Adapun episode sejarah Nazi mengevakuasi the Bell, dan Xerum 525 yang menjalarkan penyakit aneh didasarkan the Hunt for Zero (Nick Cook). Sedangkan ketertarikan Himmler pada huruf kuno dan klenik, didasarkan Himmler`s Crusade (Cristopher Hale) dan Unholy Allieance (Peter Lavenda). Soal mekanika kuantum disadarkan Quantum Evolution. Maka, pembaca yang ingin tahu detail penjelasan novel ini seputar the Bell, ketertarikan Himmler pada huruf kuno dan mekanika kuantum bisa merujuk buku-buku tersebut.

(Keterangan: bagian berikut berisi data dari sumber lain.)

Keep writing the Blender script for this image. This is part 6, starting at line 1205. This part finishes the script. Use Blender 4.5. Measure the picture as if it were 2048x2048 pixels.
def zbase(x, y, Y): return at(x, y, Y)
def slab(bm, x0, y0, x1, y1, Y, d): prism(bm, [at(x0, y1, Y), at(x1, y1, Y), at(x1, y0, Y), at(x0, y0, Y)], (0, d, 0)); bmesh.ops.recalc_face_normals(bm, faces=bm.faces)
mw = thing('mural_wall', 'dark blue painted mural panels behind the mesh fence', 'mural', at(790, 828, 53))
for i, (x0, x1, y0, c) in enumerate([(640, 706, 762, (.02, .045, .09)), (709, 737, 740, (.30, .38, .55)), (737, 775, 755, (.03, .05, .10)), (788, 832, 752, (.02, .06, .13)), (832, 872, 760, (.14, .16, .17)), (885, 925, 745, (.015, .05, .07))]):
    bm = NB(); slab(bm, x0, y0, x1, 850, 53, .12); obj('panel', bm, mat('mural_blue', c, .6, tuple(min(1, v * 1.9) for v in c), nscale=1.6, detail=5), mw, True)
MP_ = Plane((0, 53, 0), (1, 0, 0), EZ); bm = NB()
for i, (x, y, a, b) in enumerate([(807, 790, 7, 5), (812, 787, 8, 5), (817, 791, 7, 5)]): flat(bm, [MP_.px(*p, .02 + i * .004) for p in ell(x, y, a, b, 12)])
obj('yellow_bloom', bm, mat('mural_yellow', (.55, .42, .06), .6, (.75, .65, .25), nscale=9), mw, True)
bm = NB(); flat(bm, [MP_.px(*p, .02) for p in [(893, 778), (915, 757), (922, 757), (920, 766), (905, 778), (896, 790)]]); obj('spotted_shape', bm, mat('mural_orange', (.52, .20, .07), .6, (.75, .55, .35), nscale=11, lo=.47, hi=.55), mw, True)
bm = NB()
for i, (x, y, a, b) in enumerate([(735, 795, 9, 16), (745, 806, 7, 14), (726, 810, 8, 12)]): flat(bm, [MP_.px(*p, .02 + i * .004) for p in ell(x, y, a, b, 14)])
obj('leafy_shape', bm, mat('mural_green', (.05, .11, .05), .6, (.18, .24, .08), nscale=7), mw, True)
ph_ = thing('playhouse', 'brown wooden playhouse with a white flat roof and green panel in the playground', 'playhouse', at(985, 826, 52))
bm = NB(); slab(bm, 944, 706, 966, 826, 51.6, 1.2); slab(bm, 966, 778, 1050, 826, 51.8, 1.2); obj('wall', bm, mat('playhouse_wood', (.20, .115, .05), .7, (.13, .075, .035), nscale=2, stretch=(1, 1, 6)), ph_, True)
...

Selain ditunjang riset, pencapaian estetis Rollins juga membanggakan. Teknik yang berbelit, meloncat-loncat (latar Nepal, Afrika, Denmark, Amerika dan Jerman) menjadikan cerita novel ini sulit diikuti jika tak dibaca dengan seksama. Jalinan cerita yang bercabang itu, kalau tak dipahami dengan cermat, tentu membingungkan pembaca awam. Untung di akhir, Rollins bisa menggabungkan jalinan cerita dengan cemerlang.***
*) n. mursidi, cerpenis tinggal di Ciputat, Tangerang.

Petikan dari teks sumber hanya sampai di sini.